I am not an expert on financial markets. To the extent I write about stocks and markets, I stick to what I know and understand: technology, products, business, and strategy. However, I have often wondered what good does short-selling bring about as a financial tool.
Well, yesterday, Jim Cramer started ranting on CNBC about how the Hedge Funds and short-sellers have brought AIG and other financial institutions down, and how Chris Cox, SEC Chairman, fell asleep on the wheels. Cramer believes that the SEC should bring back the uptick rule which Cox cancelled. That rule requires a stock to tick up in price before it can be sold short. Cramer, this morning, has even started a rumor of financial terrorism.

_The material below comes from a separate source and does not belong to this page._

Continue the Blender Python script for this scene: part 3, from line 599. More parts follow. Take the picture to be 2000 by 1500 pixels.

And today, it seems, the world has awakened to a broader awareness about short-selling as a problem, as Hedge Funds dig up dirt to crash a stock, which in turn, often crashes companies. New York Attorney General Andrew Cuomo now wants a wide-ranging investigation into short-selling.

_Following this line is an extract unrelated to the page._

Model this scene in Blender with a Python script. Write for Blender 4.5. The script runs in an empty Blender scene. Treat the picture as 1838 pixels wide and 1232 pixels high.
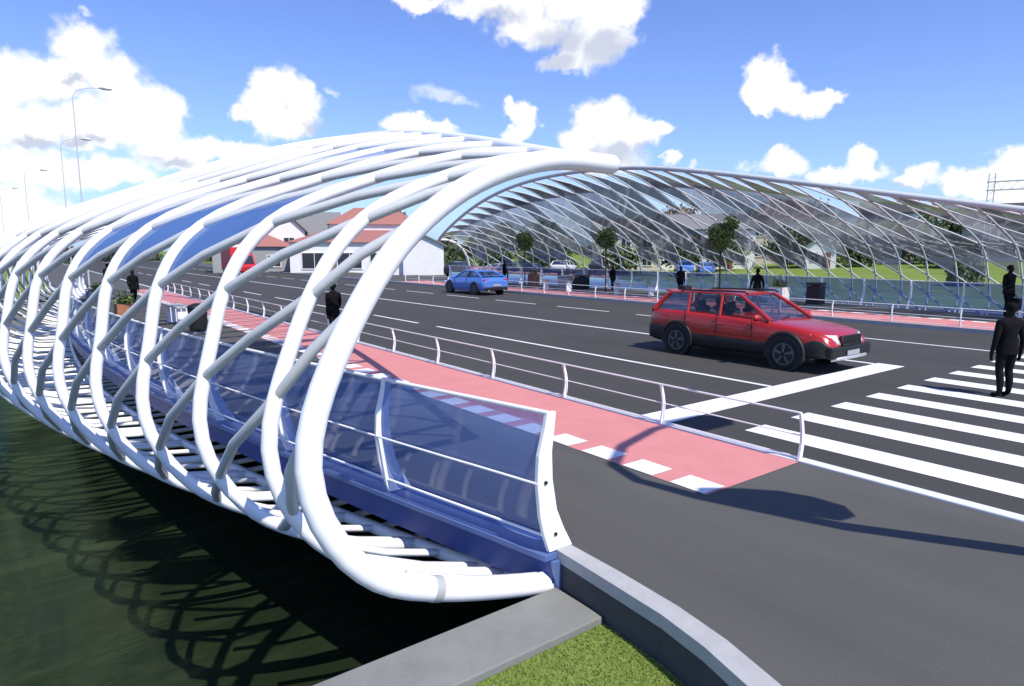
import bpy, bmesh, math, random
import numpy as np
from mathutils import Vector, Matrix, Euler
random.seed(7)
R = math.radians
scene = bpy.context.scene
col = scene.collection

# ------------------------------------------------------------------ helpers
def tag(o, label=None, cat=None, group=None, kind=None):
    if label: o['label'] = label
    if cat: o['category'] = cat
    if group: o['group'] = group
    if kind: o['kind'] = kind
    return o

def empty(name, loc=(0, 0, 0), rz=0.0, label=None, cat=None, group=None):
    o = bpy.data.objects.new(name, None)
    o.empty_display_size = .2
    col.objects.link(o)
    o.location = loc
    o.rotation_euler = (0, 0, rz)
    return tag(o, label, cat, group)

def copy_tree(o, parent=None):
    c = o.copy()
    col.objects.link(c)
    if parent is not None:
        c.parent = parent
    for ch in [x for x in bpy.data.objects if x.parent == o]:
        copy_tree(ch, c)
    return c

class MB:
    """collects shapes and links them as one mesh object"""
    def __init__(s):
        s.v = []; s.f = []; s.sm = []
    def add(s, vs, fs, smooth=False):
        n = len(s.v)
        s.v += [tuple(v) for v in vs]
        s.f += [tuple(i + n for i in f) for f in fs]
        s.sm += [smooth] * len(fs)
    def box(s, c, d, rz=0.0, rot=None):
        hx, hy, hz = d[0] / 2, d[1] / 2, d[2] / 2
        m = rot if rot is not None else Matrix.Rotation(rz, 3, 'Z')
        vs = [Vector(c) + m @ Vector((x * hx, y * hy, z * hz)) for z in (-1, 1) for x, y in ((-1, -1), (1, -1), (1, 1), (-1, 1))]
        s.add(vs, [(3, 2, 1, 0), (4, 5, 6, 7), (0, 1, 5, 4), (1, 2, 6, 5), (2, 3, 7, 6), (3, 0, 4, 7)])
    def tube(s, pts, r, seg=10, caps=True, closed=False):
        pts = [Vector(p) for p in pts]
        n = len(pts)
        rs = r if hasattr(r, '__len__') else [r] * n
        vs = []
        up = None
        for i in range(n):
            a = pts[max(i - 1, 0)]; b = pts[min(i + 1, n - 1)]
            if closed:
                a = pts[(i - 1) % n]; b = pts[(i + 1) % n]
            t = (b - a)
            t = t.normalized() if t.length > 1e-9 else Vector((0, 0, 1))
            if up is None:
                up = Vector((0, 0, 1)) if abs(t.z) < .9 else Vector((1, 0, 0))
            x = t.cross(up)
            if x.length < 1e-4:
                x = t.orthogonal()
            x.normalize(); up = x.cross(t).normalized()
            for k in range(seg):
                q = 2 * math.pi * k / seg
                vs.append(pts[i] + (x * math.cos(q) + up * math.sin(q)) * rs[i])
        fs = []
        m = n if closed else n - 1
        for i in range(m):
            j = (i + 1) % n
            for k in range(seg):
                l = (k + 1) % seg
                fs.append((i * seg + k, i * seg + l, j * seg + l, j * seg + k))
        s.add(vs, fs, True)
        if caps and not closed:
            s.add([vs[k] for k in range(seg)], [tuple(range(seg))])
            s.add([vs[(n - 1) * seg + k] for k in range(seg)], [tuple(reversed(range(seg)))])
    def grid(s, rows, smooth=True, cap=False):
        nr, nc = len(rows), len(rows[0])
        vs = [p for r_ in rows for p in r_]
        fs = [(i * nc + j, i * nc + j + 1, (i + 1) * nc + j + 1, (i + 1) * nc + j) for i in range(nr - 1) for j in range(nc - 1)]
        s.add(vs, fs, smooth)
        if cap:
            s.add(rows[0], [tuple(reversed(range(nc)))])
            s.add(rows[-1], [tuple(range(nc))])
    def slab(s, q, th):
        """thin plate on 4 points, thickened along its normal"""
        q = [Vector(p) for p in q]
        nrm = (q[2] - q[0]).cross(q[3] - q[1]).normalized() * th / 2
        vs = [p - nrm for p in q] + [p + nrm for p in q]
        s.add(vs, [(3, 2, 1, 0), (4, 5, 6, 7), (0, 1, 5, 4), (1, 2, 6, 5), (2, 3, 7, 6), (3, 0, 4, 7)])
    def prism(s, poly, axis, a, b):
        """extrude a 2-D polygon between a and b along axis ('x','y','z')"""
        def P(u, v, w):
            return {'x': (w, u, v), 'y': (u, w, v), 'z': (u, v, w)}[axis]
        n = len(poly)
        vs = [P(u, v, a) for u, v in poly] + [P(u, v, b) for u, v in poly]
        s.add(vs, [tuple(reversed(range(n))), tuple(range(n, 2 * n))] + [(i, (i + 1) % n, n + (i + 1) % n, n + i) for i in range(n)])
    def build(s, name, mat, parent=None, fixn=True, bevel=0.0):
        me = bpy.data.meshes.new(name)
        me.from_pydata(s.v, [], s.f)
        me.polygons.foreach_set('use_smooth', s.sm)
        if fixn:
            bm = bmesh.new(); bm.from_mesh(me)
            bmesh.ops.recalc_face_normals(bm, faces=bm.faces)
            bm.to_mesh(me); bm.free()
        me.update()
        o = bpy.data.objects.new(name, me)
        if mat: me.materials.append(mat)
        col.objects.link(o)
        if parent is not None: o.parent = parent
        if bevel:
            b = o.modifiers.new('bevel', 'BEVEL'); b.width = bevel; b.segments = 2; b.limit_method = 'ANGLE'
        return o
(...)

I have been asked by Hedge Fund managers if I could become a “source” of bad news for them. Intellectually, I possibly could. But how would I wake up in the morning and look at myself in the mirror if that became my business?
You see, those who are in the business of “building” don’t like this destructive component of the financial market, and it triggers some visceral nauseating reaction in us.

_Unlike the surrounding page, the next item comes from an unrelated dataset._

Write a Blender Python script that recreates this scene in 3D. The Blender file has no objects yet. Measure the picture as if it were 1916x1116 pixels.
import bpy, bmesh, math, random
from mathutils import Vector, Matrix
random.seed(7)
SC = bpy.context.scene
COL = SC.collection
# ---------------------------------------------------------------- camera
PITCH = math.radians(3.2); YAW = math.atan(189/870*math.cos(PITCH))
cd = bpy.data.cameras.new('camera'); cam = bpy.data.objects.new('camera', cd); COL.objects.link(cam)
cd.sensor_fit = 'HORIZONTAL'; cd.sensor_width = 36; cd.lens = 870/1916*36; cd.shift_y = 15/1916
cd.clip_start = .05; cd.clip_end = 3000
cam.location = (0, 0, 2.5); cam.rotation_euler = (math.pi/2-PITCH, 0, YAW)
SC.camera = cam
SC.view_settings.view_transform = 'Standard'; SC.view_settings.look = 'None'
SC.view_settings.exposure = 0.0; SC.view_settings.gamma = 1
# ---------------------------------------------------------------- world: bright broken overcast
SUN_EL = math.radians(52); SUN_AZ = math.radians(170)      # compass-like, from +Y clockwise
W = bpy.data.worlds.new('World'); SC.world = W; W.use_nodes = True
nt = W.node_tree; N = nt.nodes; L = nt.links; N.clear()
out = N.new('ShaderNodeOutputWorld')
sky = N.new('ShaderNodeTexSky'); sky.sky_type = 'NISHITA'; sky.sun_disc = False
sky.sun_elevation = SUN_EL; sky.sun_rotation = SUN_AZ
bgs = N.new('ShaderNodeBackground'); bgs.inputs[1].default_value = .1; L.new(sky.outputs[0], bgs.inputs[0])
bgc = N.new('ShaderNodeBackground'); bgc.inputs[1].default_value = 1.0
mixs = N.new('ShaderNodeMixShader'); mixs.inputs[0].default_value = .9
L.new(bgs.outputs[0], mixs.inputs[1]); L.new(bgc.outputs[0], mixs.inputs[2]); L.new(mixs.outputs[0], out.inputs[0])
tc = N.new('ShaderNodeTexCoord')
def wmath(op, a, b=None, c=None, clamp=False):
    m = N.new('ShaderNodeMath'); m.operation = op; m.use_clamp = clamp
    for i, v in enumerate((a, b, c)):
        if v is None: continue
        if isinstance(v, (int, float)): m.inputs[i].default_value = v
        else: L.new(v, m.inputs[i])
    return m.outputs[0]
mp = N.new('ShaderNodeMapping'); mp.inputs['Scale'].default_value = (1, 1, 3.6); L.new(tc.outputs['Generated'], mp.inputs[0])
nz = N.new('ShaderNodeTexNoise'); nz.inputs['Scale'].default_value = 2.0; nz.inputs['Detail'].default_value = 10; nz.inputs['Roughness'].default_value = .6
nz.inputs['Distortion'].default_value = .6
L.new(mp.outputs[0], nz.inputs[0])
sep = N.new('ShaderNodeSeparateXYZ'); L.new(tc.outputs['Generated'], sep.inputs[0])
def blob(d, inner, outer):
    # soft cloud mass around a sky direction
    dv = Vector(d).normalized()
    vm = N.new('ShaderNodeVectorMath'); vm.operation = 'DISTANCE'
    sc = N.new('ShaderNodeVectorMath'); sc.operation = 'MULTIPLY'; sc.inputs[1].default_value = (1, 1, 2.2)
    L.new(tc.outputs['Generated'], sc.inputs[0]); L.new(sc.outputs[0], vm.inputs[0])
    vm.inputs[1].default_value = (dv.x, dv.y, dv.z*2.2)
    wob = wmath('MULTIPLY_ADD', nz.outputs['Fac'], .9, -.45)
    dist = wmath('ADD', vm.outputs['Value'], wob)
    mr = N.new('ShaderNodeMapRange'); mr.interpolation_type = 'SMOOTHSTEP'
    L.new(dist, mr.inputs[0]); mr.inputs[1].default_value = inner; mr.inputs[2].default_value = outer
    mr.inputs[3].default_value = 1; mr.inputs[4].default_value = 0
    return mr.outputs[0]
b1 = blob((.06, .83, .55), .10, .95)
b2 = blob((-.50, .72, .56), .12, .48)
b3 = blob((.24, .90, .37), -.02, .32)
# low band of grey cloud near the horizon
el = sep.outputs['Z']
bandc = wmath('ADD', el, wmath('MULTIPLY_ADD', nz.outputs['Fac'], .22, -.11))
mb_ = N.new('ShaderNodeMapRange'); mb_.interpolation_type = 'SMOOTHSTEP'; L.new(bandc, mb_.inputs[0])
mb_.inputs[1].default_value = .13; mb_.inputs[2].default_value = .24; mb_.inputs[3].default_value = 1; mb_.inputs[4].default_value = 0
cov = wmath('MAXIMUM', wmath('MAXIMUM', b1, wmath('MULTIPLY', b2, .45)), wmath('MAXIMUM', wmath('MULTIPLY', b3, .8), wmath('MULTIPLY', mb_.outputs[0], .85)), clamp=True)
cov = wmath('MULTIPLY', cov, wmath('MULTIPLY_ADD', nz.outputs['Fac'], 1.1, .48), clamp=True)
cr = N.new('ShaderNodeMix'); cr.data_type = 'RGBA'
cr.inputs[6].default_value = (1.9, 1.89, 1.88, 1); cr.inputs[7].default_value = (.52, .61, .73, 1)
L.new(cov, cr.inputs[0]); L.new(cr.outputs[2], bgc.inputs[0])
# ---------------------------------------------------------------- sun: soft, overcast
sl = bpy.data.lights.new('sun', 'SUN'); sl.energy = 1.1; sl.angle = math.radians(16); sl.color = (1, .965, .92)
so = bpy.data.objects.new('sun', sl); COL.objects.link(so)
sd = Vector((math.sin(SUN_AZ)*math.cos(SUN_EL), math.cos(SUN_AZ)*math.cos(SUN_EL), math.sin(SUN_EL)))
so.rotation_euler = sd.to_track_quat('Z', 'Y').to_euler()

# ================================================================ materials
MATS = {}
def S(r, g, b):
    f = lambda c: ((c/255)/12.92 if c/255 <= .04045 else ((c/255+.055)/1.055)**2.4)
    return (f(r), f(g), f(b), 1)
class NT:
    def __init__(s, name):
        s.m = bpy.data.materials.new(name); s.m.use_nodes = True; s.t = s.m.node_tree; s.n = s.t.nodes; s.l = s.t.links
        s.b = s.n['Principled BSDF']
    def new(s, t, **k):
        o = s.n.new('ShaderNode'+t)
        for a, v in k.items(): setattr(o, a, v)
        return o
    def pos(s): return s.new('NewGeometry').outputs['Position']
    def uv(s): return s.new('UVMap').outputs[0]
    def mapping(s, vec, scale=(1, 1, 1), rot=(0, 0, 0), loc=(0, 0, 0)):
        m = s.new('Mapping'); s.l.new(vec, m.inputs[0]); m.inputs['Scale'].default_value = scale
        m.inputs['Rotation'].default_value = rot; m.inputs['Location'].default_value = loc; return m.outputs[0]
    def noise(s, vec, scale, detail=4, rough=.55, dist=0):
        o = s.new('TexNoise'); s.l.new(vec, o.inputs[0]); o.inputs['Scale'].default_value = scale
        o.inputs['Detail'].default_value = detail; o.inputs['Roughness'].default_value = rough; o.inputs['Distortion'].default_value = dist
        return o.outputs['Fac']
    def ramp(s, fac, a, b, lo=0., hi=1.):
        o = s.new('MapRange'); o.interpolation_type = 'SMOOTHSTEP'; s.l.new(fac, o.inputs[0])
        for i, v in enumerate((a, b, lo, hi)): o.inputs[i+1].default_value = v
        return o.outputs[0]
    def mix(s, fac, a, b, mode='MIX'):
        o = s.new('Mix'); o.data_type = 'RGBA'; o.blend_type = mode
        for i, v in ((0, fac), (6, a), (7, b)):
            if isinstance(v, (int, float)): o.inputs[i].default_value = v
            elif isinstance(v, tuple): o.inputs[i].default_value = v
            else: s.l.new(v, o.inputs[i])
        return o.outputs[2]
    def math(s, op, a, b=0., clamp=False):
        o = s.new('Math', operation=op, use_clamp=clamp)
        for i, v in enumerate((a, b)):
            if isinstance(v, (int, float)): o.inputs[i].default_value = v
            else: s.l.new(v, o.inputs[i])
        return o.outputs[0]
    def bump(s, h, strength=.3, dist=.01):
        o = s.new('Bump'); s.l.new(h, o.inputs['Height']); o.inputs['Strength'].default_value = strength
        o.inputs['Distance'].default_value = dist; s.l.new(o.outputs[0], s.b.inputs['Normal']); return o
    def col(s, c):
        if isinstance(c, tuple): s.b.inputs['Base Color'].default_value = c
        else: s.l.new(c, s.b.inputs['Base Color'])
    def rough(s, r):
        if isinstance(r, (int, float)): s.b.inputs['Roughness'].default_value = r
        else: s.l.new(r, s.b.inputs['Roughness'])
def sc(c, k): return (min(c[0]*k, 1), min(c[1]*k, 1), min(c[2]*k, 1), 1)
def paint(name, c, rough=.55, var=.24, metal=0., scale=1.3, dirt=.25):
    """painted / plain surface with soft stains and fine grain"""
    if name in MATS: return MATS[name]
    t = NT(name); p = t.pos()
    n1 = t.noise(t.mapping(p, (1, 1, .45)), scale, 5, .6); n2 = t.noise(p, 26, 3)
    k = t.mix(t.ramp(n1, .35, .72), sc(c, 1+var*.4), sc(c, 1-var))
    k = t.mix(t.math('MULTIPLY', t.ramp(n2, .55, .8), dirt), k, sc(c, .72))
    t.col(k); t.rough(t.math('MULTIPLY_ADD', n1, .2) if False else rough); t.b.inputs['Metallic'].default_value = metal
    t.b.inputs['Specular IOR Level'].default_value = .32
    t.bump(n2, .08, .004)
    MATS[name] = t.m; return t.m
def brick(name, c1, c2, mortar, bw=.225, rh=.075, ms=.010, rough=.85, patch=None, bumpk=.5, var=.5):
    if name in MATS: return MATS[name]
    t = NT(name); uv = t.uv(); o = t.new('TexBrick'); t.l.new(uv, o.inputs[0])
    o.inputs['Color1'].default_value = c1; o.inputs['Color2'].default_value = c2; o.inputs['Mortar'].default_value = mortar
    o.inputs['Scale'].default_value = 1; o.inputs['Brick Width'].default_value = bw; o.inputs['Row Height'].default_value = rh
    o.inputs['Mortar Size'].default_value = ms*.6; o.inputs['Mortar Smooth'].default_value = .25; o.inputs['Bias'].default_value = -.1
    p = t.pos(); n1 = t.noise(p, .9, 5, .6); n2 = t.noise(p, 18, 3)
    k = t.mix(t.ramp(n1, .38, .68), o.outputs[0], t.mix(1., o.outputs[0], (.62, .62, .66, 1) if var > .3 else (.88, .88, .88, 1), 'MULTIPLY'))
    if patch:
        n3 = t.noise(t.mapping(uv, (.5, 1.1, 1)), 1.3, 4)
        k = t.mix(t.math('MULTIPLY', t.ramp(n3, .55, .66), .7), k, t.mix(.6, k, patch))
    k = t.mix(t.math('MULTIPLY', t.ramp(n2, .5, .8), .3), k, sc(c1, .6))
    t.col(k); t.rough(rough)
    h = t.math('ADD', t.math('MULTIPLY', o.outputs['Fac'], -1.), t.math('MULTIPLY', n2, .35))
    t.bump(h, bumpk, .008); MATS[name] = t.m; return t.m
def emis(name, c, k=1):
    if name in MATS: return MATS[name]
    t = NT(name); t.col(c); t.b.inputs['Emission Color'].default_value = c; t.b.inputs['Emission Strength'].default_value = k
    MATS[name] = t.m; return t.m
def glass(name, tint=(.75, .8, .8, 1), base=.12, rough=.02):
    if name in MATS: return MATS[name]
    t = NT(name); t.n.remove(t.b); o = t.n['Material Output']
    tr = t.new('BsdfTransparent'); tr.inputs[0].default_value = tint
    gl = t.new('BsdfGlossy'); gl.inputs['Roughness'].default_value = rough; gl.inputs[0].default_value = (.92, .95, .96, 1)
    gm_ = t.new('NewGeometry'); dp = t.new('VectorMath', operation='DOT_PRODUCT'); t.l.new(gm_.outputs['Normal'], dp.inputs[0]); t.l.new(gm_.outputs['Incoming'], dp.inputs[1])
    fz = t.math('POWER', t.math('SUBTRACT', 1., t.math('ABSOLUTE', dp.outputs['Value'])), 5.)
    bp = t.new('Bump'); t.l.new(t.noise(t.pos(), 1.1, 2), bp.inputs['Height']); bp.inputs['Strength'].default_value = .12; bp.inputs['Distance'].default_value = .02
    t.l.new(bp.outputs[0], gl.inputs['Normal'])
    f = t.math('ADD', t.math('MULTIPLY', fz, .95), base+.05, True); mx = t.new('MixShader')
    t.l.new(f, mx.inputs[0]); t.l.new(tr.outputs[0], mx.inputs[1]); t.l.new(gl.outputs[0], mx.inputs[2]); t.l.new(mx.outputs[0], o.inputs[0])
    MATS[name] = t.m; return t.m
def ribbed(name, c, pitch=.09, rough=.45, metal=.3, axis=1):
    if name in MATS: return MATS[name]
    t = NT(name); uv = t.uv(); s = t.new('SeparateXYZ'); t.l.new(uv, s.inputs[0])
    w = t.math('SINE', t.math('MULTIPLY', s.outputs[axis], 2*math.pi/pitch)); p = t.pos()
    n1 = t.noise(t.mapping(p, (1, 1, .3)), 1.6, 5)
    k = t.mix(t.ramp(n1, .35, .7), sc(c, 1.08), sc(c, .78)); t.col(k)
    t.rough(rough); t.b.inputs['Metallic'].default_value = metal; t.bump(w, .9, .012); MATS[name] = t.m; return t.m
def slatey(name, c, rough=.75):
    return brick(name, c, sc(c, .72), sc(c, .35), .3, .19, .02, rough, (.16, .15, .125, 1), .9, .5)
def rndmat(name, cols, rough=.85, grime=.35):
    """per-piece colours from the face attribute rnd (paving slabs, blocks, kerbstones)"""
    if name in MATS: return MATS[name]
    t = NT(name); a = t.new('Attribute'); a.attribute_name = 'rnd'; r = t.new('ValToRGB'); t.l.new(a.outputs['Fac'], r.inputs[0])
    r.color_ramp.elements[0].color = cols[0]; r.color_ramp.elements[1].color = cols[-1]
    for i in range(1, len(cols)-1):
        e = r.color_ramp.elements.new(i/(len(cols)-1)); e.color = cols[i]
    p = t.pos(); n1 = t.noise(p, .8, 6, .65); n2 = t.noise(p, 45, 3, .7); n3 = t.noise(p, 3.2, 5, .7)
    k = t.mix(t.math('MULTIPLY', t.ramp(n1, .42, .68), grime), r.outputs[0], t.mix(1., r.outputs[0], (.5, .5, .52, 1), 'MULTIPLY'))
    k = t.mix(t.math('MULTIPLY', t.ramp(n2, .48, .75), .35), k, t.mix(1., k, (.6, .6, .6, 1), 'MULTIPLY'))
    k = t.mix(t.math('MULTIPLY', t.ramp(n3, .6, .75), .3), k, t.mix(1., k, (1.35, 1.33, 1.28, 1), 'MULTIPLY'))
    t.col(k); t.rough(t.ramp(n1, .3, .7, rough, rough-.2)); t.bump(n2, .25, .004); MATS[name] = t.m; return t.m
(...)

Yet, business schools continue to send their best and brightest students into a profession – Trading – which has nothing to do with building, and most certainly nothing to do with leadership or vision. And Traders use both Long and Short positions to do their job. The whole thing feels like a wastage, although most experts would tell you that short selling does need to remain legal as a “market tool“.
The ever-optimistic entrepreneur in me wants to believe that this crisis will perhaps steer us away from the greed and destructive behavior, and put the focus back on Building. I am not sure, somehow, if the realist in me is as hopeful.